## Your objective:
Copy exactly, and only, the lines below from the first through the one containing "return CAM + d * (Y / d.y)", both included; pictures are omitted.

## Raw data:
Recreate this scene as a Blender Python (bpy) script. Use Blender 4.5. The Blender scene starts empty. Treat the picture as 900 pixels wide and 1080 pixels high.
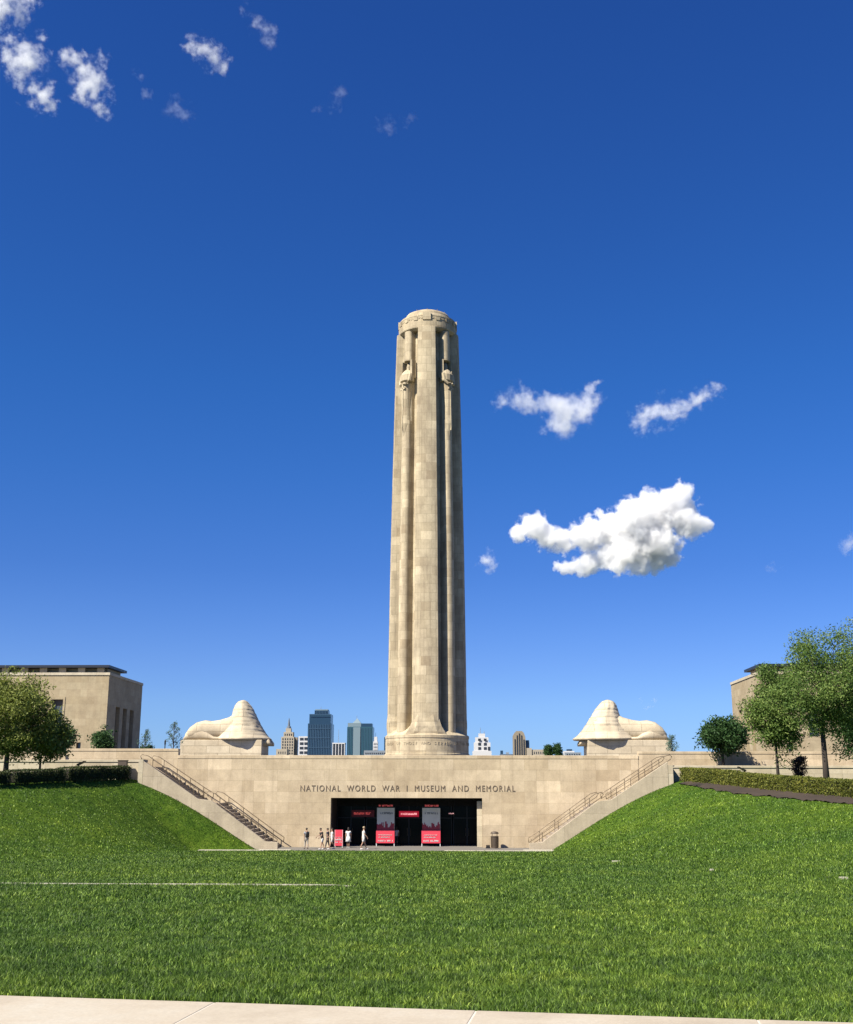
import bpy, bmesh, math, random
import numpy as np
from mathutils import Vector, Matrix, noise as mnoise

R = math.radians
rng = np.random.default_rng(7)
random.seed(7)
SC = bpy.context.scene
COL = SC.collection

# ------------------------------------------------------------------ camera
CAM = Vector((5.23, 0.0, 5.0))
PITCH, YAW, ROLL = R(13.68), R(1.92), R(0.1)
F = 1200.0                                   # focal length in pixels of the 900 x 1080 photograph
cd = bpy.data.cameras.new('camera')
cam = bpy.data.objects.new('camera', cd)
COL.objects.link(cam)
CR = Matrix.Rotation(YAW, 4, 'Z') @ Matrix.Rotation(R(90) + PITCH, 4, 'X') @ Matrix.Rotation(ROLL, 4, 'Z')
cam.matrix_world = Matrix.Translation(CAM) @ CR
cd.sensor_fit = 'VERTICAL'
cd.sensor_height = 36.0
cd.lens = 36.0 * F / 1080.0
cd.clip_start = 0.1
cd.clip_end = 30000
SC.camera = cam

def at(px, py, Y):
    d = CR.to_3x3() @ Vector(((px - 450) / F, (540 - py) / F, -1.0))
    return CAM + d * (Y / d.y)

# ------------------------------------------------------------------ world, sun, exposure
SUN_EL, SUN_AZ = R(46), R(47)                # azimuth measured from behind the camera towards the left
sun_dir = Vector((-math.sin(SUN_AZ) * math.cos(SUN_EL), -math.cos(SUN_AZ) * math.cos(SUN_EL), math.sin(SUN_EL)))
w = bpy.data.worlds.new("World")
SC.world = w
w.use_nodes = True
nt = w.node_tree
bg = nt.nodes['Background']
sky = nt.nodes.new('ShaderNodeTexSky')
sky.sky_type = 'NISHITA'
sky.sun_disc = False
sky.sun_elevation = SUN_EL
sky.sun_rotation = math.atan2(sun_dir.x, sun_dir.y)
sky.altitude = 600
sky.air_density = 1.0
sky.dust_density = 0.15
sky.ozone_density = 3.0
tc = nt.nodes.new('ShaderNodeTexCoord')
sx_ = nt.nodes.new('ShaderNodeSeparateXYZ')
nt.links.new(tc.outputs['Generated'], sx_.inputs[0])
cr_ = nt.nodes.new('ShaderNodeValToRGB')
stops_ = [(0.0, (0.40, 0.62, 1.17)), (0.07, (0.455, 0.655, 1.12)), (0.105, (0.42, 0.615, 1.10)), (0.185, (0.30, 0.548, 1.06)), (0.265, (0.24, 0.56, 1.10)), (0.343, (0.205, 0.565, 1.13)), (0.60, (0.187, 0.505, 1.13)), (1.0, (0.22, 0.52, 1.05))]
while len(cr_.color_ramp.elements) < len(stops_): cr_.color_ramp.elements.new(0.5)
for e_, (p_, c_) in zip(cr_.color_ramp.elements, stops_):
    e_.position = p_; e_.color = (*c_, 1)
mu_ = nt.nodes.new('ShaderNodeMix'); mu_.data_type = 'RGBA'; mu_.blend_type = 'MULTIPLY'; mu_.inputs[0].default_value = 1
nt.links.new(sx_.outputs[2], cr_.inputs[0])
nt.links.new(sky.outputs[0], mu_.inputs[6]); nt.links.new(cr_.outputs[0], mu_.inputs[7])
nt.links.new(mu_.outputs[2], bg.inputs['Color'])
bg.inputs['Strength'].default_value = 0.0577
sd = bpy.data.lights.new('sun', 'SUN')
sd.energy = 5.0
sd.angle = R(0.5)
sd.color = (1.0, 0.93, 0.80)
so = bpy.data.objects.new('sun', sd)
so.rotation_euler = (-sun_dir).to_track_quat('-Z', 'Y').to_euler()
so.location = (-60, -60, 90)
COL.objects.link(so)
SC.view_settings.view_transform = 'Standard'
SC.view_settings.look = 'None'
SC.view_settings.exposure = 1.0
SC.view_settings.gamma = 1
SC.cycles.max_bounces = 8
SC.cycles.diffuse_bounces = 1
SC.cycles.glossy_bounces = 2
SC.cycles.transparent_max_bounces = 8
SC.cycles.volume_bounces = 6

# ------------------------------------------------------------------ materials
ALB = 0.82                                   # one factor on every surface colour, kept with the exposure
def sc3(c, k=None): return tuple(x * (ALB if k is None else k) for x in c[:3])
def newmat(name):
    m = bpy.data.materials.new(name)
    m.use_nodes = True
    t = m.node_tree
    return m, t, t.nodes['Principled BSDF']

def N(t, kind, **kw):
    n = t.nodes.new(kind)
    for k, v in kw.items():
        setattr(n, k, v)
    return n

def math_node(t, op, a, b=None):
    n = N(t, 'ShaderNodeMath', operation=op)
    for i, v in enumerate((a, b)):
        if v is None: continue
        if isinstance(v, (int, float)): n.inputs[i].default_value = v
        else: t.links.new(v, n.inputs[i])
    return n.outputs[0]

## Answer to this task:
Recreate this scene as a Blender Python (bpy) script. Use Blender 4.5. The Blender scene starts empty. Treat the picture as 900 pixels wide and 1080 pixels high.
import bpy, bmesh, math, random
import numpy as np
from mathutils import Vector, Matrix, noise as mnoise

R = math.radians
rng = np.random.default_rng(7)
random.seed(7)
SC = bpy.context.scene
COL = SC.collection

# ------------------------------------------------------------------ camera
CAM = Vector((5.23, 0.0, 5.0))
PITCH, YAW, ROLL = R(13.68), R(1.92), R(0.1)
F = 1200.0                                   # focal length in pixels of the 900 x 1080 photograph
cd = bpy.data.cameras.new('camera')
cam = bpy.data.objects.new('camera', cd)
COL.objects.link(cam)
CR = Matrix.Rotation(YAW, 4, 'Z') @ Matrix.Rotation(R(90) + PITCH, 4, 'X') @ Matrix.Rotation(ROLL, 4, 'Z')
cam.matrix_world = Matrix.Translation(CAM) @ CR
cd.sensor_fit = 'VERTICAL'
cd.sensor_height = 36.0
cd.lens = 36.0 * F / 1080.0
cd.clip_start = 0.1
cd.clip_end = 30000
SC.camera = cam

def at(px, py, Y):
    d = CR.to_3x3() @ Vector(((px - 450) / F, (540 - py) / F, -1.0))
    return CAM + d * (Y / d.y)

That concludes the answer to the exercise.